Sunday, August 2, 2020

50 Days of R.E.M. # 1 Losing My Religion


'Oh Life...'

Perhaps a predictable but probably inevitable end to this particular journey. I'd say their most important song. Possibly the one that made them the biggest band in the world for a while. Smells Like Teen Spirit did a similar thing for Nirvana. It sometimes only takes one.


First time I ever heard Losing My Religion. It was at quite an important moment in my life. I'd just graduated, didn't really know what I wanted to do but knew i didn't want to work in an office. I decided I'd like to be in Prague because the Velvet and less Velvet Revolutions had just taken place in Eastern Europe. I decided I'd quite like to be there writing poetry and playing chess with Americans.

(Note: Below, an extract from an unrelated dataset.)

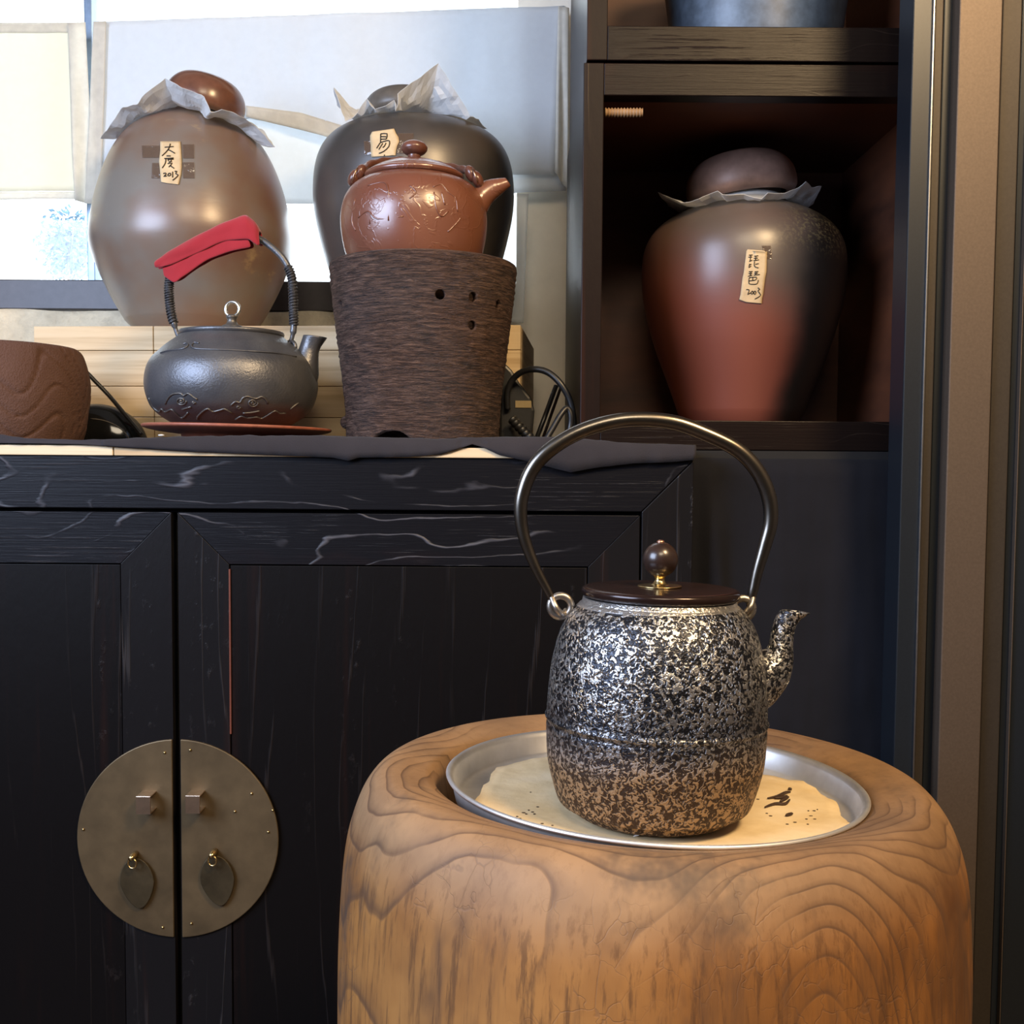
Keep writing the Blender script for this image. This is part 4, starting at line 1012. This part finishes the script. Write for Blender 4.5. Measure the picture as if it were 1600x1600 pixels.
for k, (a, b, lb) in enumerate((((832, 690), (869, 603), 'thick black rod leaning on the cream wall inside the cable loop'), ((842, 690), (876, 606), 'slim dark brown rod leaning beside the thicker black one'))):
    p0 = P(a[0], a[1], 1.66); p0.z = ZB + .0015; p1 = P(b[0], b[1], 1.70 + .0)
    tag(MB().tube([p0, p1], .0036 if k == 0 else .0022, 10).build('rod', M_PLUG if k == 0 else M_SHELF_Z), lb, 'rod', 'rods by the wall')

# ================================================================== CLOTHS
def runner():
    """charcoal cloth lying on the board, folded over the front edge"""
    low = [(-60, 692), (60, 693), (125, 694), (190, 699), (240, 702), (300, 706), (420, 711), (520, 715), (545, 720), (560, 715), (640, 714), (690, 710), (715, 702), (738, 694), (755, 699), (780, 711), (830, 722), (870, 733), (892, 738), (930, 731), (990, 724), (1050, 722), (1090, 718)]
    up = [(-60, 682), (0, 679), (40, 686), (130, 689), (230, 684), (350, 681), (500, 681), (600, 684), (700, 686), (735, 684), (790, 683), (880, 683), (940, 689), (1000, 694), (1090, 697)]
    def ev(l, x):
        for a, b in zip(l, l[1:]):
            if a[0] <= x <= b[0]: return a[1] + (b[1] - a[1]) * (x - a[0]) / (b[0] - a[0])
        return l[-1][1]
    n = 260; rows = []
    for i in range(n + 1):
        px = -60 + 1146 * i / n; yl = ev(low, px); yu = ev(up, px)
        A = P(px, yl, CYF - .0075); B = P(px, yu, CYF + .004); B.z = max(B.z + .0015 * noise.noise(Vector((px * .045, 2, 2))), ZB + .0025)
        A.y += .002 * noise.noise(Vector((px * .05, 0, 0)))
        K = Vector((B.x, CYF - .0072, ZB + .0022)) if A.z < ZB - .001 else A.lerp(B, .45)
        col = [A, A.lerp(K, .5) + Vector((0, -.0012, 0)), K]
        for j in range(1, 4):
            t = j / 4; p = K.lerp(B, t); p.z += .002 * sin(pi * t) + .0; p.y -= .0015 * sin(pi * t) + .0012 * noise.noise(Vector((px * .03, t * 3, 1))); col.append(p)
        col.append(B)
        bk_ = Vector((B.x, CYF + .035, ZB + .004 + .002 * noise.noise(Vector((px * .02, 5, 1))))); bk_.z = max(bk_.z, ZB + .002)
        col.append(B.lerp(bk_, .5) + Vector((0, 0, .001))); col.append(bk_)
        far = 1.555 if px > 880 else 1.66
        col.append(Vector((B.x * (1), far * .5 + (CYF + .035) * .5, ZB + .0012))); col.append(Vector((B.x, far, ZB + .0012)))
        rows.append(col)
    m_ = len(rows[0]); V = [p for c_ in rows for p in c_]
    return mesh('table_runner', V, [(i * m_ + j, i * m_ + j + 1, (i + 1) * m_ + j + 1, (i + 1) * m_ + j) for i in range(n) for j in range(m_ - 1)], M_RUNNER, solid=.0009)
tag(runner(), 'thin charcoal cloth runner folding over the front edge of the pine boards', 'cloth')
def drape():
    n = 90; m_ = 60; V = []
    x0 = xr + .003; x1 = .595
    for j in range(m_ + 1):
        s_ = j / m_
        for i in range(n + 1):
            t = i / n; x = x0 + (x1 - x0) * t
            z = (ZB - .004) * (1 - s_) + (FL + .02) * s_
            y = CYF + .058 - .012 * min(1, s_ * 6)
            fold = exp(-((x - (x0 + .022 + .045 * s_ ** .7)) / .016) ** 2)
            y += -.016 * fold * min(1, s_ * 8 + .1)
            y += .006 * noise.noise(Vector((x * 14, s_ * 1.3, 2))) * min(1, s_ * 5) + .0012 * noise.noise(Vector((x * 60, s_ * 12, 2)))
            if j == 0: y = CYF + .085
            V.append((x, y, z if j else ZB - .001))
    k = n + 1
    return mesh('hanging_drape', V, [(j * k + i, j * k + i + 1, (j + 1) * k + i + 1, (j + 1) * k + i) for j in range(m_) for i in range(n)], M_DRAPE, solid=.0012)
tag(drape(), 'plain black cotton drape hanging beneath the box shelves right of the cabinet', 'cloth')
tag(MB().ellipsoid(P(252, 680, CYF - .002), .0042, .002, .0012, 12, 6).build('paper_crumb', M_FOIL), 'tiny white crumb on the cloth below the saucer', 'crumb')

# ================================================================== LOG BRAZIER STAND
SX, SYY = X(1022, .96, 1240) - .0055, .965
def stump():
    top = .534
    prof = [(.001, .43), (.172, .43), (.183, .45), (.1845, top - .012), (.187, top - .003), (.192, top)] + \
        smooth_prof([(.200, top + .002), (.213, top + .0045), (.226, top + .0035), (.238, top - .006), (.249, top - .026), (.258, top - .060), (.2625, top - .12), (.2635, top - .18), (.262, top - .26), (.256, top - .36), (.244, top - .45), (.225, top - .52), (.21, top - .62), (.195, FL + .004)], 8) + [(.19, FL), (.001, FL)]
    def fn(p, a, r, z):
        k = 1.014
        if r < .19: k = 1
        if r > .19: k = 1.014 + .010 * noise.noise(Vector((cos(a) * 1.3, sin(a) * 1.3, z * 3))) + .003 * noise.noise(Vector((cos(a) * 5, sin(a) * 5, z * 9)))
        q_ = Vector((SX + (p.x - SX) * k, SYY + (p.y - SYY) * k, p.z))
        if z > .4: q_.z -= (p.x - SX) * .022 * min(1, (z - .4) / .12)
        return q_
    o = MB().lathe(prof, SX, SYY, 180, fn).build('log_hibachi', M_STUMP, origin=(SX, SYY, FL))
    return tag(o, 'hollowed round log stand with weathered rings, holding the steel tray', 'log stand')
stump()
TRX, TRY, TRZ = X(1021, .95, 1240), .95, .8 - .264
TILT = R(1.9)
def tilt(c):
    M = Matrix.Translation(c) @ Matrix.Rotation(TILT, 4, 'Y') @ Matrix.Translation(-Vector(c)); return lambda p: M @ p
tl = tilt((TRX, TRY, TRZ))
tr = thing('steel_tray', (TRX, TRY, TRZ - .02), 'round stainless steel tray sunk in the top of the log stand', 'tray')
mb = MB().lathe([(.001, TRZ - .0205), (.164, TRZ - .0205), (.1685, TRZ - .018), (.1715, TRZ - .004), (.1735, TRZ - .0005), (.1765, TRZ + .0012), (.1785, TRZ - .0005), (.1775, TRZ - .0025), (.1755, TRZ - .001), (.1735, TRZ - .006), (.170, TRZ - .020), (.164, TRZ - .0225), (.001, TRZ - .0225)], TRX, TRY, 128)
mb.v = [tl(v) for v in mb.v]; mb.build('basin', M_STEEL, tr)
# paper liner with a torn outline
ring = []
ctl = [(0, .160), (12, .1585), (25, .163), (38, .150), (50, .138), (62, .150), (80, .156), (100, .158), (120, .156), (135, .152), (150, .157), (165, .146), (180, .148), (195, .158), (215, .163), (240, .164), (270, .165), (300, .165), (320, .165), (340, .164), (350, .156), (360, .160)]
def rad_(a):
    for (a0_, r0), (a1_, r1) in zip(ctl, ctl[1:]):
        if a0_ <= a <= a1_: return r0 + (r1 - r0) * (a - a0_) / (a1_ - a0_)
V = []; na = 144; nr = 14
for j in range(nr + 1):
    for i in range(na):
        a = 360 * i / na; r_ = (rad_(a) + .0015 * noise.noise(Vector((a * .2, 0, 0)))) * (.02 + .98 * j / nr)
        z = TRZ - .0192 + .0014 * noise.noise(Vector((r_ * 40 * cos(R(a)), r_ * 40 * sin(R(a)), 0))) * (j / nr) + max(0, r_ - .158) * .45
        V.append(tl(Vector((TRX + r_ * cos(R(a)), TRY + r_ * sin(R(a)), z))))
o = mesh('paper_liner', V, [(j * na + i, j * na + (i + 1) % na, (j + 1) * na + (i + 1) % na, (j + 1) * na + i) for j in range(nr) for i in range(na)], M_PARCH, solid=.0008)
tag(o, 'torn tea-stained paper lining the steel tray under the tall kettle', 'paper')
bl_ = bvh_of(o)
LL = ['longest dark twig-like tea leaf in the middle of the leaf heap', 'small flake on top of the main tea leaf', 'long thin tea leaf lying in front of the main one', 'short curled tea leaf at the right end of the heap', 'single short tea leaf lying apart, nearest the tray front', 'tiny tea fragment farthest back behind the leaf heap']
leafs = [[(1199, 1250), (1215, 1247), (1228, 1241), (1235, 1240)], [(1210, 1250), (1222, 1249), (1230, 1246)], [(1195, 1264), (1210, 1259), (1226, 1259), (1234, 1252)], [(1219, 1255), (1232, 1248)], [(1228, 1277), (1238, 1274)], [(1231, 1235), (1237, 1236)]]
for l, tl_ in zip(leafs, LL):
    pp = [hit(bl_, a, b, .0016) for a, b in l]; pp = catmull(pp, 4)
    k = len(pp)
    tag(MB().tube(pp, [.0005 + .0011 * sin(pi * (i + .5) / k) for i in range(k)], 7).build('tea_leaf', M_TEA), tl_, 'tea leaf', 'dried tea leaves on the tray paper')
cr_ = MB()
for a, b in [(1263, 1268), (1272, 1268), (1277, 1266), (1260, 1281), (1267, 1276), (1273, 1281), (1242, 1286), (1198, 1272), (1204, 1276), (1230, 1289), (1174, 1248), (1184, 1250), (1262, 1289)] + \
        [(808, 1277), (812, 1280), (818, 1271), (822, 1273), (832, 1270), (835, 1273), (826, 1267), (829, 1239), (863, 1291), (840, 1262), (815, 1283), (847, 1288)]:
    h_ = hit(bl_, a, b, .0006)
    if h_: cr_.ellipsoid(h_, random.uniform(.0007, .002), random.uniform(.0006, .001), .0005, 7, 4)
tag(cr_.build('tea_crumbs', M_TEA), 'dark tea crumbs scattered over the tray paper', 'crumbs', kind='stuff')

# ================================================================== TALL IRON KETTLE
GY = .903; GX = X(1022.5, GY, 1100); GB = .8 - .281
M_ = Matrix.Translation((GX, GY, GB)) @ Matrix.Rotation(R(.9), 4, 'Y') @ Matrix.Translation((-GX, -GY, -GB))
g = thing('tall_iron_kettle', (GX, GY, GB), 'tall hammered cast iron kettle with arched bare handle, standing on the tray', 'kettle')
sc_ = GY / F
def zg(py): return P(1022, py, GY).z
prof = smooth_prof([(.0655, GB + .003), (.0715, GB + .011), (.0775, zg(1250)), (.0832, zg(1220)), (.0875, zg(1185)), (.0889, zg(1150)), (.0890, zg(1110)), (.0868, zg(1050)), (.0838, zg(1018)), (.0800, zg(990)), (.0735, zg(964)), (.0655, zg(946)), (.0625, zg(942))], 30)
fine = []
for a, b in zip(prof, prof[1:]): fine.append(a)
fine.append(prof[-1])
rz_ = GB + .0800
def relief(p, a, r, z):
    if r < .058 or z > zg(944): return p
    v = Vector((cos(a) * r, sin(a) * r, z)) * 185
    k = (.0013 * exp(-((z - rz_) / .0016) ** 2)) - .0006 * exp(-((z - rz_ + .004) / .002) ** 2)
    fade = 1; return p + Vector((cos(a), sin(a), 0)) * k * fade
gm = MB().lathe([(.001, GB), (.058, GB), (.0615, GB + .0008)] + fine + [(.0618, .8 - (917 - 732) / F * GY - .0088), (.058, .8 - (917 - 732) / F * GY - .0086), (.0575, zg(960))], GX, GY, 160, relief)
gm.v = [M_ @ v for v in gm.v]; body = gm.build('body', M_RELIEF, g)
lz = .8 - (917 - 732) / F * GY
lr = 123 * sc_
lm = MB().lathe([(.056, lz - .009), (lr - .004, lz - .0085)] + smooth_prof([(lr - .0015, lz - .0075), (lr, lz - .0055), (lr + .0004, lz - .003), (lr - .0006, lz - .001), (lr - .003, lz), (lr - .008, lz + .0002)], 4) + [(.001, lz + .001)], GX + .0008, GY, 110)
lm.v = [M_ @ v for v in lm.v]; lm.build('lid', M_LID, g)
top = M_ @ Vector((GX, GY, lz + .0008))
MB().lathe(smooth_prof([(.0175, top.z), (.0172, top.z + .0012), (.008, top.z + .0016), (.0052, top.z + .0035), (.0040, top.z + .006), (.0048, top.z + .0085), (.0060, top.z + .0095), (.0055, top.z + .011), (.001, top.z + .0125)], 4), top.x, top.y, 40).build('knob_mount', M_BRASS, g)
kr = 27.5 * sc_; kc = Vector((top.x + .0003, top.y, P(1017, 874, GY).z))
MB().ellipsoid(kc, kr, kr, kr, 40, 24).build('lid_knob', M_KNOBW, g)
MB().ellipsoid(kc + Vector((0, 0, kr)), .0032, .0032, .0018, 16, 8).build('knob_pin', M_COPPER, g)
MB().pairs([((1140, 1000), (1160, 1120)), ((1176, 1011), (1194, 1108)), ((1190, 1015), (1212, 1093)), ((1199, 1012), (1231, 1066)), ((1203, 1000), (1238.5, 1036)), ((1206, 984), (1238.5, 1008)), ((1211, 967), (1241, 985)), ((1217, 956.5), (1250, 969)), ((1222, 953), (1265, 958))], GY, seg=40, wall=.0022, sq=.92)\
    .build('spout', M_RELIEF, g)
hp = [(867, 948), (858, 927), (837, 887), (820, 843), (813.5, 806), (816, 774), (829, 738), (853, 708), (895, 680), (945, 662), (994, 655.5), (1050, 660), (1100, 677), (1152, 703), (1184, 737), (1201, 776), (1204, 815), (1195, 852), (1184, 890), (1177, 921), (1171, 948)]
hr = [4.5, 6.5, 8, 9.5, 10.5, 11, 11.5, 12, 12, 12, 12, 12, 12, 12, 12, 12, 11.5, 10.5, 9, 8, 5]
n6 = 8; hpts = catmull([P(a, b, GY) for a, b in hp], n6); hrad = []
for i in range(len(hpts)):
    t = i / n6; k = min(int(t), len(hr) - 2); hrad.append((hr[k] + (hr[k + 1] - hr[k]) * (t - k)) * sc_)
MB().tube(hpts, hrad, 20).build('bail_handle', M_HANDLE, g)
for (px, py, s_) in ((876, 947, -1), (1160, 951, 1)):
    c = P(px, py, GY)
    MB().tube([c + Vector((cos(a) * .0085, -sin(a) * 0.0 + .0, sin(a) * .0085)) + Vector((0, .003 * sin(a * 2) * 0, 0)) for a in [2 * pi * i / 30 for i in range(31)]], .0031, 12, cap=False).build('handle_lug', M_LUG, g)
    e = P(866 if s_ < 0 else 1172, 941, GY)
    # hooked handle tip through the lug
    tip = [e + Vector((s_ * .002, -.001, .004)), e + Vector((-s_ * .001, -.006, -.003)), e + Vector((-s_ * .006, -.004, -.009)), e + Vector((-s_ * .010, .003, -.007))]
    MB().tube(catmull(tip, 5), .0026, 10).build('handle_hook', M_LUG, g)
p_ = hit(bl_, 1012, 1309, .001)
if p_ is None: p_ = hit(bl_, 1012, 1306, .001)
if p_:
    mb = MB(); mb.add([p_ + Vector((-.011, 0, .000)), p_ + Vector((-.003, -.003, .003)), p_ + Vector((.008, -.002, .001)), p_ + Vector((.011, .001, .002)), p_ + Vector((.002, .003, .0035)), p_ + Vector((-.006, .003, .002))], [(0, 1, 4, 5), (1, 2, 3, 4)])
    tag(mb.build('paper_scrap', M_FOIL, smooth=False, solid=.0005), 'small white paper scrap at the foot of the tall kettle', 'paper scrap')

Unfortunately, I couldn't get a teaching job there, only in a small town on the Danube called Komarno on the border between Czechoslovakia and Hungary. My brother and sister and law drove me down there. Slovakia was just awful at that point in time. Really Stalinist. Flat and quite featureless. When we arrived in Komarno my brother asked me whether I wanted to just drive back home.

But I stayed. It was a very interesting year. I won't bore you with the details, as this is supposed to be about R.E.M. but Komarno was a proper shithole then. Looks very nice now. There was almost nowhere to go as almost all the bars were gypsy bars and no-one would go to the gypsy bars. I was just about the first person from Western Europe a lot of the people had met. I tell you it was so dull someone sprayed my name on a wall somewhere in town. True that.

Anyway to R.E.M. The people there were all very nice and hospitable but thank goodness for my sanity, there were two young American girls, round about the same age as me working at the other colleges in town.They were great. We'd meet up occasionally and discuss our experiences and support each other through the weirdness of it all. . One afternoon we were sitting in one of the few bars in town and Losing My Religion came on on MTV. They both liked the band.

It was just such a memorable moment. That video is so weird and out there, still not entirely sure what I think about it. As for the song. You couldn't make out any discernible tune or chorus, (it doesn't have one does it?), or get a handle on it at all. It was quite uncanny. Now everybody knows it back to front a lot of people are probably utterly sick of it but it sounded phenomenally brave the first time I heard it. I'm not entirely sure how a case to say it was a sell out could be constructed really.